Pramudyo, E., Salalá, L., Goto, R., Wang, J., Sueyoshi, K., Muhl, L., Sakaguchi, K., Watanabe, N. (2024): Permeability enhancement by CO2 injection and chelating agent stimulation for creating geothermal reservoirs in granite. - Geoenergy Science and Engineering, 234, 212586.
https://doi.org/10.1016/j.geoen.2023.212586


Cite as: https://gfzpublic.gfz-potsdam.de/pubman/item/item_5024428
Abstract
Existing research indicates that to create geothermal reservoirs using CO2 injection, additional stimulation methods are necessary. N, N-bis(carboxymethyl)-L-glutamic acid (GLDA) injection has been predicted to increase the permeability of CO2 injection-induced cloud-fracture networks (CFNs) and could serve as an additional stimulation method. Nevertheless, the influence of differential stress, flow geometry, and scale on the characteristics of permeability enhancement by GLDA injection is yet to be clarified. Accordingly, this study experimentally elucidated the permeability enhancement characteristics of injecting a chelating agent in fractured granite under differential stress conditions as an additional method for creating geothermal reservoirs using CO2 injection.

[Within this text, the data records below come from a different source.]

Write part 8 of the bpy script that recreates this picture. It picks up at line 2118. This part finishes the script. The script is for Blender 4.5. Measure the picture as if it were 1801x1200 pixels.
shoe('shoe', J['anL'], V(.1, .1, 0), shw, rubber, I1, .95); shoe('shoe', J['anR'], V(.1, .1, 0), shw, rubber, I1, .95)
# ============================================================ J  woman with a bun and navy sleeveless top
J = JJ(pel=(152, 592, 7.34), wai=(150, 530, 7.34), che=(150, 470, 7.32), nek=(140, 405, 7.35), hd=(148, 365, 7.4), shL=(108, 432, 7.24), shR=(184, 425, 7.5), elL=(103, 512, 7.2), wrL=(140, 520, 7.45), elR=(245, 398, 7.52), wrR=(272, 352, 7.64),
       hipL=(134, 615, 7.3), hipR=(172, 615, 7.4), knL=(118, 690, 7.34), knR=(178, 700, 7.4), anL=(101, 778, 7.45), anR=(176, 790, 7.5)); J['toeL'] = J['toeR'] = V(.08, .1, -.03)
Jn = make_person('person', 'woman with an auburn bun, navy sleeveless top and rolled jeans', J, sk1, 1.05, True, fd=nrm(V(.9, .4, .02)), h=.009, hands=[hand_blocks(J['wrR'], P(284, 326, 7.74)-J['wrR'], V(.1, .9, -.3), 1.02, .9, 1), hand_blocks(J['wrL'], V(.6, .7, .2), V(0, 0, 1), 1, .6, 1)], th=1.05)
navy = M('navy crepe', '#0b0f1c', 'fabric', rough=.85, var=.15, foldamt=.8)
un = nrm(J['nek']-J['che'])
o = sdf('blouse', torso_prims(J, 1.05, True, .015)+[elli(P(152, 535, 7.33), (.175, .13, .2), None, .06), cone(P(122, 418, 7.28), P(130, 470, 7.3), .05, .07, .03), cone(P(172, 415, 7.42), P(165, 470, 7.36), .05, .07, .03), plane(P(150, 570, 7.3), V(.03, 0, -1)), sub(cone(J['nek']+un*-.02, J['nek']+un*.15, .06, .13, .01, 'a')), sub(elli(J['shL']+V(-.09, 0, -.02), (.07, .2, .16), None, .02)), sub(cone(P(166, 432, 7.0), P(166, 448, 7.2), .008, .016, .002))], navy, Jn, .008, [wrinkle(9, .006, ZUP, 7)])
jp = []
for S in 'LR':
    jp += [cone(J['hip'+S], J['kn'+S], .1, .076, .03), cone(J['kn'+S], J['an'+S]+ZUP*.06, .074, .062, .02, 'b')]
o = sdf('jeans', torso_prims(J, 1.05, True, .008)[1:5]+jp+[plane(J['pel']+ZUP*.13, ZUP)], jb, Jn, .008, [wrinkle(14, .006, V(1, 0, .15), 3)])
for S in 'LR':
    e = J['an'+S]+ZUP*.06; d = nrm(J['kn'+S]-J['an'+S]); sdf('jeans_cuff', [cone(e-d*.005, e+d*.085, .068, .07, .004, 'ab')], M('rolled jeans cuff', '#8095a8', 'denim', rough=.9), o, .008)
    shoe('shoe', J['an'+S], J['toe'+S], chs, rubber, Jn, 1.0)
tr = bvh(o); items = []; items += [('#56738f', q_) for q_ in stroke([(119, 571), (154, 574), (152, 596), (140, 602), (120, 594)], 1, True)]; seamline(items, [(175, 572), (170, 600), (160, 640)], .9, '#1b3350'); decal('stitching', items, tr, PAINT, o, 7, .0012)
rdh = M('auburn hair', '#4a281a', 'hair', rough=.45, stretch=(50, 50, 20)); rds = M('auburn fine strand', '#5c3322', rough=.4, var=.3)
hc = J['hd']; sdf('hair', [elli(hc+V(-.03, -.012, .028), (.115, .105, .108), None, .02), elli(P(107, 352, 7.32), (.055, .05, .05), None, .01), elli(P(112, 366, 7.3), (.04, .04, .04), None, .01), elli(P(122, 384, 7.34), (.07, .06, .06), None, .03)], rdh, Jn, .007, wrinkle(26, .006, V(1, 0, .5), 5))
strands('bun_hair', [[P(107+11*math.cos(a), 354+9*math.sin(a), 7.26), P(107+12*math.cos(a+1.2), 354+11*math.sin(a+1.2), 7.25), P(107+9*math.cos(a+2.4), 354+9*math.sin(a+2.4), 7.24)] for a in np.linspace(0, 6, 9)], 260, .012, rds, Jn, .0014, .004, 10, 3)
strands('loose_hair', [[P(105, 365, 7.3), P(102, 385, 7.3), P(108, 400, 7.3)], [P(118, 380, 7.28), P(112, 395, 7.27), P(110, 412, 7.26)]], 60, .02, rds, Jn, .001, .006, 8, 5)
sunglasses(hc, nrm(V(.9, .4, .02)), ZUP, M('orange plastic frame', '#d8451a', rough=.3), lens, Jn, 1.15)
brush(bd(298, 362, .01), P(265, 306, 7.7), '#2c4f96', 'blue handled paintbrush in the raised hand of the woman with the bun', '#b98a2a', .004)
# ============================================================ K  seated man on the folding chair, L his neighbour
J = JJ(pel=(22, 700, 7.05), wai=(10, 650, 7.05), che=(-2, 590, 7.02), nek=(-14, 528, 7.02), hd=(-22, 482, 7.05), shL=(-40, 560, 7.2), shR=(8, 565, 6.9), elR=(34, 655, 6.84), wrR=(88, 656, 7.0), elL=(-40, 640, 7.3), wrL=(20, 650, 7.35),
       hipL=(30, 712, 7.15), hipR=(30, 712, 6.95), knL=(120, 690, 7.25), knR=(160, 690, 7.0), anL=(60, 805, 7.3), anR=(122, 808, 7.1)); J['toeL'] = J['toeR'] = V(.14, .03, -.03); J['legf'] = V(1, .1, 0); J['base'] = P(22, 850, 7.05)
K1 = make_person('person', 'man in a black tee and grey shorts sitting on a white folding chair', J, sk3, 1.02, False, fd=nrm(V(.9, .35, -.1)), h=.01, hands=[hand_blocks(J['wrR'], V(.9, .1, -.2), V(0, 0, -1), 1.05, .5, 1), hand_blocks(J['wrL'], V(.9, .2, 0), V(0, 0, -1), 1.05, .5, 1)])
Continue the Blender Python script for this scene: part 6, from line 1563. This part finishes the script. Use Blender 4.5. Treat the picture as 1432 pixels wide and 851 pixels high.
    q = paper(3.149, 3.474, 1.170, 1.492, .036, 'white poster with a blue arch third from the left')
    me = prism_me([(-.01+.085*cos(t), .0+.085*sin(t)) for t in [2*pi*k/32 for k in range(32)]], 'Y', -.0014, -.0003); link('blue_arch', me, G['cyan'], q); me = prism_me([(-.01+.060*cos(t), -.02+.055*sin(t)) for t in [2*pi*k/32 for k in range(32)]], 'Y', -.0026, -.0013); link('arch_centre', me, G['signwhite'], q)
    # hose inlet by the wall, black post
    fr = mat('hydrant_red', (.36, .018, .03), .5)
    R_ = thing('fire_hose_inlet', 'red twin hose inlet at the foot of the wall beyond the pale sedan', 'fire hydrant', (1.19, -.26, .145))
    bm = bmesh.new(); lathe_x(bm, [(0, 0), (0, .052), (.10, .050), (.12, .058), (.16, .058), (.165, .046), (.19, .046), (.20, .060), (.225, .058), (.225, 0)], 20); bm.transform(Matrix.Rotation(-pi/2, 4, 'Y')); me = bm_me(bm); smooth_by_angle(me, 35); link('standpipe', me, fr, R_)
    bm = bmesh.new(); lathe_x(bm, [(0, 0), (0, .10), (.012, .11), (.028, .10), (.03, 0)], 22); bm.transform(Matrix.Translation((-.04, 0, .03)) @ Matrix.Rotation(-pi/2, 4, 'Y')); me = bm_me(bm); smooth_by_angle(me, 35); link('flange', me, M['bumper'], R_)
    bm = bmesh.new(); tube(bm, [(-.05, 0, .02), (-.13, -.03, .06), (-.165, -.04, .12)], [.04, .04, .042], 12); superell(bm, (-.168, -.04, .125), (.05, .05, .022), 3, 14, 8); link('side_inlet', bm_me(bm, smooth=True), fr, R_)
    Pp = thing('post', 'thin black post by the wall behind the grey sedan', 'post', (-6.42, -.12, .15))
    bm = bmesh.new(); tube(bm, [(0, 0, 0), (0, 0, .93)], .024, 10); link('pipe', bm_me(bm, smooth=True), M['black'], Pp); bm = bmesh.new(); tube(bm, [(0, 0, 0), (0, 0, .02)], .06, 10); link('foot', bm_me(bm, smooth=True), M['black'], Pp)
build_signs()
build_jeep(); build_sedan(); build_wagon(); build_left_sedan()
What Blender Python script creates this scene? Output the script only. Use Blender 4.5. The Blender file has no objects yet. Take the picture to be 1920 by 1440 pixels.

GLDA injection experiments were conducted on fractured-granite samples under conventional- and true-triaxial stress states under varying differential stress and pH conditions. Regardless of the differential stress and pH conditions, rock deformation and acoustic emission (AE) were negligible during the chelating agent flow-through experiments on the fractured samples, whereas similar permeability enhancement factors were achieved within the same duration. Thus, stress did not affect the permeability enhancement by chelating agent injections. The permeability enhancement factors were inferred to be high near the injection borehole because of the high viscosity of the solution. Therefore, reservoir stimulation should be conducted using low-concentration chelating agent solutions at constant injection pressures. The study provides insights into the stimulation strategies for creating geothermal reservoirs using CO2 injection.